[SET EXERCISE]:
Extract the complete data exactly as given.

[DATA]:
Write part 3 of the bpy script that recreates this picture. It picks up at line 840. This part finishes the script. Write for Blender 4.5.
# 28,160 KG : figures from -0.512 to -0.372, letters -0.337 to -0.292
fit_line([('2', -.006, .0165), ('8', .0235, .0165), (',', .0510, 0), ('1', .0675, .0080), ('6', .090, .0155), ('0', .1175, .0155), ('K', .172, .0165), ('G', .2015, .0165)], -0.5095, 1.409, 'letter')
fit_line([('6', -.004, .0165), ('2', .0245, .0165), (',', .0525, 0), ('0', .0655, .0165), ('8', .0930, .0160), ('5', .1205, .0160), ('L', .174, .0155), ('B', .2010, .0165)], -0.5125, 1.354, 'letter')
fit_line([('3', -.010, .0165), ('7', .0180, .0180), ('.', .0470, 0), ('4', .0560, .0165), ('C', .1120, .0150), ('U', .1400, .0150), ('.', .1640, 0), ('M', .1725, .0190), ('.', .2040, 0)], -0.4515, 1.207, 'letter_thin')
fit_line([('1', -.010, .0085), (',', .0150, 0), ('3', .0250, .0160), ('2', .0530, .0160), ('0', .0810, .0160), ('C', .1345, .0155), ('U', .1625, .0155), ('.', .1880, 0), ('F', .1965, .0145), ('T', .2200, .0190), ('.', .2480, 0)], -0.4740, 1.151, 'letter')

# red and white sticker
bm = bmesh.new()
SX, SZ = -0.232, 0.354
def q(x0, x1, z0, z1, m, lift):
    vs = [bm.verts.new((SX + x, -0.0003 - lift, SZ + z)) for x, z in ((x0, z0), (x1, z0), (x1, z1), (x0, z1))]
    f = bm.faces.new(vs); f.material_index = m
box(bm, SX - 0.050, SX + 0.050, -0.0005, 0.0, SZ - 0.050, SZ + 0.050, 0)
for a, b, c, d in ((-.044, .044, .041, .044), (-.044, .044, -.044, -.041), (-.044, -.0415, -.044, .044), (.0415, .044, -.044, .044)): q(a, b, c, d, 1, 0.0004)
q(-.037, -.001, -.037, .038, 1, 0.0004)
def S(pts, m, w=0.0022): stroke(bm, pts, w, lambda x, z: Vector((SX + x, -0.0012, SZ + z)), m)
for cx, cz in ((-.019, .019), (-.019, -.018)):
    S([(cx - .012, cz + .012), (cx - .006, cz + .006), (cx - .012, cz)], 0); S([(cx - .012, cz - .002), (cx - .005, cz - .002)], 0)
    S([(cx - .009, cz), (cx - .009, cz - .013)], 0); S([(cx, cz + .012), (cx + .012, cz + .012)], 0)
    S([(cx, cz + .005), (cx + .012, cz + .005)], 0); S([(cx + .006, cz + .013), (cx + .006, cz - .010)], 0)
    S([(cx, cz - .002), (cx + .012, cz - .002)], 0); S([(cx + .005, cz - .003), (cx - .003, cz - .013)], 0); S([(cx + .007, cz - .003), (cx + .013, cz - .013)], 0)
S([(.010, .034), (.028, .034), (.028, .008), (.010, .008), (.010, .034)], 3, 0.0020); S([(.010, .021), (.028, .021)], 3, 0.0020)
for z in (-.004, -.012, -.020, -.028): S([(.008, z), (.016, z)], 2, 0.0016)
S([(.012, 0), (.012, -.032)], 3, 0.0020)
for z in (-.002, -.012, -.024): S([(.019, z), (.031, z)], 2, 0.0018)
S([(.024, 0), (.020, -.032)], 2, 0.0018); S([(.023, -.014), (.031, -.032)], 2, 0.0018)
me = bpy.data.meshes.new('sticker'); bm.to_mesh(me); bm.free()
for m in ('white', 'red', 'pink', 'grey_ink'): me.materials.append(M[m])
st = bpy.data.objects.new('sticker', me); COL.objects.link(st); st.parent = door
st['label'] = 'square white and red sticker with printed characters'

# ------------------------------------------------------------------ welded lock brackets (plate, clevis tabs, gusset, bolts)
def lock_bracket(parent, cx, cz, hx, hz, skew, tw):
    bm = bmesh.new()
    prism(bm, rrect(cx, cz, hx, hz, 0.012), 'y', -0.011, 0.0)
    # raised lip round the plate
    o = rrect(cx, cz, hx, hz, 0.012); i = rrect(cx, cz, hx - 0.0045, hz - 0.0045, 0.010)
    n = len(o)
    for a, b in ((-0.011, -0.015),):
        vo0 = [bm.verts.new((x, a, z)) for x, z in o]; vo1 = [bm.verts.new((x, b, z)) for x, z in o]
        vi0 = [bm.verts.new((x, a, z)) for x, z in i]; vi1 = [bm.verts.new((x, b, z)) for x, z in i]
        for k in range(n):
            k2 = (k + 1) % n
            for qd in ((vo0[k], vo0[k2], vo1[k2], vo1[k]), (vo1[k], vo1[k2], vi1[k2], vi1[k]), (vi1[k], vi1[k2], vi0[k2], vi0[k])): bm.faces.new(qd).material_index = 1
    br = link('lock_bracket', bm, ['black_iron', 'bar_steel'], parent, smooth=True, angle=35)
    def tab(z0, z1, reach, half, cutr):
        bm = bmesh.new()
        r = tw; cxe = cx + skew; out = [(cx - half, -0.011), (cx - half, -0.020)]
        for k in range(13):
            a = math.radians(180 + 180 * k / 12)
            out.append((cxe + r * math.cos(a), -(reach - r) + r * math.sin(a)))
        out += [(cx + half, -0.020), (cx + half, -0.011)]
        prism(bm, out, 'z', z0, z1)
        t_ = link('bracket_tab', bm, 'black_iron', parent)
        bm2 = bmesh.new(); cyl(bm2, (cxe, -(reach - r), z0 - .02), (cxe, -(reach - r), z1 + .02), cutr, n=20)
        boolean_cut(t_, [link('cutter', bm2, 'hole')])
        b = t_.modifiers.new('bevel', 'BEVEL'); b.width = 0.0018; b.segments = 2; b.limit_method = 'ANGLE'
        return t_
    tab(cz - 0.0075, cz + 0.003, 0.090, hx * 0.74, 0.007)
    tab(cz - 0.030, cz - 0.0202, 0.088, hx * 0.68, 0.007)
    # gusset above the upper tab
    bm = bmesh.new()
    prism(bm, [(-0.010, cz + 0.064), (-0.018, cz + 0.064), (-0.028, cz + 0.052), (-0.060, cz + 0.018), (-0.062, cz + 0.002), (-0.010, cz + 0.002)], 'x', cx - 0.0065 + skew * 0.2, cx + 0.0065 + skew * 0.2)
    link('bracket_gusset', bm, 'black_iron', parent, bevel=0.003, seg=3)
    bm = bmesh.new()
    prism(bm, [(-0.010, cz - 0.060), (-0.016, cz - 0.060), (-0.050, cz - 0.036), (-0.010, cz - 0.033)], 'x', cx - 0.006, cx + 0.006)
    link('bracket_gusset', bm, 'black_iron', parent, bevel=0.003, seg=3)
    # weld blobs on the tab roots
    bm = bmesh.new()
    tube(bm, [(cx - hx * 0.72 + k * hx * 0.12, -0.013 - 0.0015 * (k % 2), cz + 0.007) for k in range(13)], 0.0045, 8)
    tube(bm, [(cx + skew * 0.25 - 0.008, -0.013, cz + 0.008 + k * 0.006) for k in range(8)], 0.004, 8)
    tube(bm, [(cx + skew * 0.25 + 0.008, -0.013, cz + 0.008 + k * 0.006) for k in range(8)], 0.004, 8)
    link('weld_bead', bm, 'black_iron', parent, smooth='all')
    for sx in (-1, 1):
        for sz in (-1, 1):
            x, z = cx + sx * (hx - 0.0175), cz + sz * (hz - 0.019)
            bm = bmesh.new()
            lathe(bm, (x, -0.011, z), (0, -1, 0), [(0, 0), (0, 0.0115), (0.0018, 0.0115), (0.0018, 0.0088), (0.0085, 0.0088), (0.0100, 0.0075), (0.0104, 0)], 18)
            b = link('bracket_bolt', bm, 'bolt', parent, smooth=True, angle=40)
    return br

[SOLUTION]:
Write part 3 of the bpy script that recreates this picture. It picks up at line 840. This part finishes the script. Write for Blender 4.5.
# 28,160 KG : figures from -0.512 to -0.372, letters -0.337 to -0.292
fit_line([('2', -.006, .0165), ('8', .0235, .0165), (',', .0510, 0), ('1', .0675, .0080), ('6', .090, .0155), ('0', .1175, .0155), ('K', .172, .0165), ('G', .2015, .0165)], -0.5095, 1.409, 'letter')
fit_line([('6', -.004, .0165), ('2', .0245, .0165), (',', .0525, 0), ('0', .0655, .0165), ('8', .0930, .0160), ('5', .1205, .0160), ('L', .174, .0155), ('B', .2010, .0165)], -0.5125, 1.354, 'letter')
fit_line([('3', -.010, .0165), ('7', .0180, .0180), ('.', .0470, 0), ('4', .0560, .0165), ('C', .1120, .0150), ('U', .1400, .0150), ('.', .1640, 0), ('M', .1725, .0190), ('.', .2040, 0)], -0.4515, 1.207, 'letter_thin')
fit_line([('1', -.010, .0085), (',', .0150, 0), ('3', .0250, .0160), ('2', .0530, .0160), ('0', .0810, .0160), ('C', .1345, .0155), ('U', .1625, .0155), ('.', .1880, 0), ('F', .1965, .0145), ('T', .2200, .0190), ('.', .2480, 0)], -0.4740, 1.151, 'letter')

# red and white sticker
bm = bmesh.new()
SX, SZ = -0.232, 0.354
def q(x0, x1, z0, z1, m, lift):
    vs = [bm.verts.new((SX + x, -0.0003 - lift, SZ + z)) for x, z in ((x0, z0), (x1, z0), (x1, z1), (x0, z1))]
    f = bm.faces.new(vs); f.material_index = m
box(bm, SX - 0.050, SX + 0.050, -0.0005, 0.0, SZ - 0.050, SZ + 0.050, 0)
for a, b, c, d in ((-.044, .044, .041, .044), (-.044, .044, -.044, -.041), (-.044, -.0415, -.044, .044), (.0415, .044, -.044, .044)): q(a, b, c, d, 1, 0.0004)
q(-.037, -.001, -.037, .038, 1, 0.0004)
def S(pts, m, w=0.0022): stroke(bm, pts, w, lambda x, z: Vector((SX + x, -0.0012, SZ + z)), m)
for cx, cz in ((-.019, .019), (-.019, -.018)):
    S([(cx - .012, cz + .012), (cx - .006, cz + .006), (cx - .012, cz)], 0); S([(cx - .012, cz - .002), (cx - .005, cz - .002)], 0)
    S([(cx - .009, cz), (cx - .009, cz - .013)], 0); S([(cx, cz + .012), (cx + .012, cz + .012)], 0)
    S([(cx, cz + .005), (cx + .012, cz + .005)], 0); S([(cx + .006, cz + .013), (cx + .006, cz - .010)], 0)
    S([(cx, cz - .002), (cx + .012, cz - .002)], 0); S([(cx + .005, cz - .003), (cx - .003, cz - .013)], 0); S([(cx + .007, cz - .003), (cx + .013, cz - .013)], 0)
S([(.010, .034), (.028, .034), (.028, .008), (.010, .008), (.010, .034)], 3, 0.0020); S([(.010, .021), (.028, .021)], 3, 0.0020)
for z in (-.004, -.012, -.020, -.028): S([(.008, z), (.016, z)], 2, 0.0016)
S([(.012, 0), (.012, -.032)], 3, 0.0020)
for z in (-.002, -.012, -.024): S([(.019, z), (.031, z)], 2, 0.0018)
S([(.024, 0), (.020, -.032)], 2, 0.0018); S([(.023, -.014), (.031, -.032)], 2, 0.0018)
me = bpy.data.meshes.new('sticker'); bm.to_mesh(me); bm.free()
for m in ('white', 'red', 'pink', 'grey_ink'): me.materials.append(M[m])
st = bpy.data.objects.new('sticker', me); COL.objects.link(st); st.parent = door
st['label'] = 'square white and red sticker with printed characters'

# ------------------------------------------------------------------ welded lock brackets (plate, clevis tabs, gusset, bolts)
def lock_bracket(parent, cx, cz, hx, hz, skew, tw):
    bm = bmesh.new()
    prism(bm, rrect(cx, cz, hx, hz, 0.012), 'y', -0.011, 0.0)
    # raised lip round the plate
    o = rrect(cx, cz, hx, hz, 0.012); i = rrect(cx, cz, hx - 0.0045, hz - 0.0045, 0.010)
    n = len(o)
    for a, b in ((-0.011, -0.015),):
        vo0 = [bm.verts.new((x, a, z)) for x, z in o]; vo1 = [bm.verts.new((x, b, z)) for x, z in o]
        vi0 = [bm.verts.new((x, a, z)) for x, z in i]; vi1 = [bm.verts.new((x, b, z)) for x, z in i]
        for k in range(n):
            k2 = (k + 1) % n
            for qd in ((vo0[k], vo0[k2], vo1[k2], vo1[k]), (vo1[k], vo1[k2], vi1[k2], vi1[k]), (vi1[k], vi1[k2], vi0[k2], vi0[k])): bm.faces.new(qd).material_index = 1
    br = link('lock_bracket', bm, ['black_iron', 'bar_steel'], parent, smooth=True, angle=35)
    def tab(z0, z1, reach, half, cutr):
        bm = bmesh.new()
        r = tw; cxe = cx + skew; out = [(cx - half, -0.011), (cx - half, -0.020)]
        for k in range(13):
            a = math.radians(180 + 180 * k / 12)
            out.append((cxe + r * math.cos(a), -(reach - r) + r * math.sin(a)))
        out += [(cx + half, -0.020), (cx + half, -0.011)]
        prism(bm, out, 'z', z0, z1)
        t_ = link('bracket_tab', bm, 'black_iron', parent)
        bm2 = bmesh.new(); cyl(bm2, (cxe, -(reach - r), z0 - .02), (cxe, -(reach - r), z1 + .02), cutr, n=20)
        boolean_cut(t_, [link('cutter', bm2, 'hole')])
        b = t_.modifiers.new('bevel', 'BEVEL'); b.width = 0.0018; b.segments = 2; b.limit_method = 'ANGLE'
        return t_
    tab(cz - 0.0075, cz + 0.003, 0.090, hx * 0.74, 0.007)
    tab(cz - 0.030, cz - 0.0202, 0.088, hx * 0.68, 0.007)
    # gusset above the upper tab
    bm = bmesh.new()
    prism(bm, [(-0.010, cz + 0.064), (-0.018, cz + 0.064), (-0.028, cz + 0.052), (-0.060, cz + 0.018), (-0.062, cz + 0.002), (-0.010, cz + 0.002)], 'x', cx - 0.0065 + skew * 0.2, cx + 0.0065 + skew * 0.2)
    link('bracket_gusset', bm, 'black_iron', parent, bevel=0.003, seg=3)
    bm = bmesh.new()
    prism(bm, [(-0.010, cz - 0.060), (-0.016, cz - 0.060), (-0.050, cz - 0.036), (-0.010, cz - 0.033)], 'x', cx - 0.006, cx + 0.006)
    link('bracket_gusset', bm, 'black_iron', parent, bevel=0.003, seg=3)
    # weld blobs on the tab roots
    bm = bmesh.new()
    tube(bm, [(cx - hx * 0.72 + k * hx * 0.12, -0.013 - 0.0015 * (k % 2), cz + 0.007) for k in range(13)], 0.0045, 8)
    tube(bm, [(cx + skew * 0.25 - 0.008, -0.013, cz + 0.008 + k * 0.006) for k in range(8)], 0.004, 8)
    tube(bm, [(cx + skew * 0.25 + 0.008, -0.013, cz + 0.008 + k * 0.006) for k in range(8)], 0.004, 8)
    link('weld_bead', bm, 'black_iron', parent, smooth='all')
    for sx in (-1, 1):
        for sz in (-1, 1):
            x, z = cx + sx * (hx - 0.0175), cz + sz * (hz - 0.019)
            bm = bmesh.new()
            lathe(bm, (x, -0.011, z), (0, -1, 0), [(0, 0), (0, 0.0115), (0.0018, 0.0115), (0.0018, 0.0088), (0.0085, 0.0088), (0.0100, 0.0075), (0.0104, 0)], 18)
            b = link('bracket_bolt', bm, 'bolt', parent, smooth=True, angle=40)
    return br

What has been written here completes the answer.